En el mercado de los aceites se evidencia la indefensión de los consumidores. Las empresas aumentaron el aceite de girasol un 134 por ciento porque exportan el 90 por ciento y no les interesa el mercado interno. Saben que es un producto imprescindible y que, por lo tanto, la inelasticidad de la demanda hace que se dejen de comprar otros bienes, pero no de comprar aceite. La única medida “a favor” del consumidor fue lanzar una nueva línea de aceite de soja a un precio más económico aunque en el país casi ni se consume.
La suba de la carne también genera indignación entre la población. El kilo de carne picada aumentó un 89,2 por ciento y el de paleta un 96,5 durante el 2002. La disparada del dólar no parece un argumento muy sólido para justificar las subas porque sólo se exporta el 20 por ciento de la carne, privilegiándose otro tipo de cortes. Los productores afirman que se debe al encarecimiento del alimento balanceado que consumen los animales, en su mayoría importado, pero si todo el ingreso extra obtenido con el aumento se hubiera destinado a la compra de alimento balanceado las vacas deberían haberse empachado.

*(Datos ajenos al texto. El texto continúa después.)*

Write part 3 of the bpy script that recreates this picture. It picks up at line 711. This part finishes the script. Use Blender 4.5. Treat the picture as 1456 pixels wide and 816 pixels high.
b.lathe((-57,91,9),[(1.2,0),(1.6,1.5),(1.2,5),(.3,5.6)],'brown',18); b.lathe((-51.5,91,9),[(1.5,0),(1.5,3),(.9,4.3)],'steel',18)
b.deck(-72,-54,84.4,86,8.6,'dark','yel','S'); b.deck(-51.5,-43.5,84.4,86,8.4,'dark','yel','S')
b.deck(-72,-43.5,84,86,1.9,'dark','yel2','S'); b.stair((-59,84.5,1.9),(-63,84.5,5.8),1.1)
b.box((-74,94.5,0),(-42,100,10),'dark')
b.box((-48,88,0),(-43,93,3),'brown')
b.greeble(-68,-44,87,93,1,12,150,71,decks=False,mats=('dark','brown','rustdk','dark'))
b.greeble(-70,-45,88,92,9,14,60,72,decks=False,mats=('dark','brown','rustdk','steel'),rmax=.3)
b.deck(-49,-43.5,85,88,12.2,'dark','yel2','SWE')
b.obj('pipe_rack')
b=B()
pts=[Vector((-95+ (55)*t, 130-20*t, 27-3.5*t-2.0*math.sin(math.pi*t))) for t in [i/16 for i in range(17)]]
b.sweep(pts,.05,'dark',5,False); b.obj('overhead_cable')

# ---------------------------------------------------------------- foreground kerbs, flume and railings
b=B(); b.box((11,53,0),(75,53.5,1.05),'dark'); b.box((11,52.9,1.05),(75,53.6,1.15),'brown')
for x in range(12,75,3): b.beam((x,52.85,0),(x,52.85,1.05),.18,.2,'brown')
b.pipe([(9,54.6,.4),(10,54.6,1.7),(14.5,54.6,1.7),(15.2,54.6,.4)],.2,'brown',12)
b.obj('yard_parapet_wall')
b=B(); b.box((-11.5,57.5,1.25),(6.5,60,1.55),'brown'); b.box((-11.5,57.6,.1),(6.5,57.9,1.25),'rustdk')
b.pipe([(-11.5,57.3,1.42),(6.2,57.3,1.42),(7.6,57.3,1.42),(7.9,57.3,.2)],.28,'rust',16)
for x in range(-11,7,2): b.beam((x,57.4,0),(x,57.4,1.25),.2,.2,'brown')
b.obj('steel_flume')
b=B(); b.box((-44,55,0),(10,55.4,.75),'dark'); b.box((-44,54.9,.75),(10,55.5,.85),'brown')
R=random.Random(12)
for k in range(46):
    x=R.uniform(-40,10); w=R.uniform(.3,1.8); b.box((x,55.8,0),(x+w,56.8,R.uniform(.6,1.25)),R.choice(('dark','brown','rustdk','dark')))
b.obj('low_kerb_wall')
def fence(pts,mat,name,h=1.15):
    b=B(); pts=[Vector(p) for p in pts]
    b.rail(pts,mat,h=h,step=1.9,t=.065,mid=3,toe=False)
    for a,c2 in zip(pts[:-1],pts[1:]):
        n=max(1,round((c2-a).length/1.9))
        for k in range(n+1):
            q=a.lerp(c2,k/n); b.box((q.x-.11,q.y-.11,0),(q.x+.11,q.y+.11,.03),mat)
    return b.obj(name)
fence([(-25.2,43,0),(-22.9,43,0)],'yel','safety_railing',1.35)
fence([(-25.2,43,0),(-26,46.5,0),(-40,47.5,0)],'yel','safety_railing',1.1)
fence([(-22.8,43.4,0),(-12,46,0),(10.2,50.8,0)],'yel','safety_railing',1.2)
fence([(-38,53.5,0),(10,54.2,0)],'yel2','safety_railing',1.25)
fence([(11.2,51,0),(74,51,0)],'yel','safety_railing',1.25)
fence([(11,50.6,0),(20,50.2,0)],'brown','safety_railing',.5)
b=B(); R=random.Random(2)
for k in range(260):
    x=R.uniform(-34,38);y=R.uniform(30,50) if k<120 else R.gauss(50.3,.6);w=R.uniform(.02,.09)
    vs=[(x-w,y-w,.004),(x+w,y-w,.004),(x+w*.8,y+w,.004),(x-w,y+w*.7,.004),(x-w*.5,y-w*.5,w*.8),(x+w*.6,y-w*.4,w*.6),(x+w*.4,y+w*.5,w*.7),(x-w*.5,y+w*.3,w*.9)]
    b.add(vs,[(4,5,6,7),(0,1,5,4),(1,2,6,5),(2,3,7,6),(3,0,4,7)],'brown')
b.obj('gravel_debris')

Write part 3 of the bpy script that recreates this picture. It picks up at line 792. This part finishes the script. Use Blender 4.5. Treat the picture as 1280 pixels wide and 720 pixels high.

Las subas en el precio de la leche también responden a las especulaciones de las empresas que oligopolizan el mercado. Las leches de segunda marca aumentaron durante el año pasado un 15 por ciento más que las marcas líderes. Algo tan difícil de explicar como la diferencia de precio entre ambos productos, dado que en muchos casos la calidad de la leche es la misma, tal como lo confirmaron ante Cash fuentes del Ministerio de la Producción. Lo que sucede es que Mastellone y Sancor venden marcas líderes como La Serenísima y Sancor, segundas marcas como La Armonía y Santa Brígida, y también fabrican las marcas propias de algunos supermercados como Coto y Norte. Con este acuerdo, los híper se benefician instalando marcas propias de primera calidad y las empresas logran a cambio un lugar preferencial en las góndolas y la reducción de sus costos medios ya que siempre trabajan con un porcentaje de capacidad ociosa.
Si bien no hay pruebas que permitan afirmar que las empresas líderes del sector alimentario operan de modo cartelizado acordando precios, la gran concentración existente en los distintos sectores hace que las decisiones de las pocas empresas que lideran el mercado sean imitadas por el resto, reduciéndose el grado de competencia y fijando un alto nivel de precios que convalida ganancias extraordinarias mientras condena a la indigencia a millones de argentinos.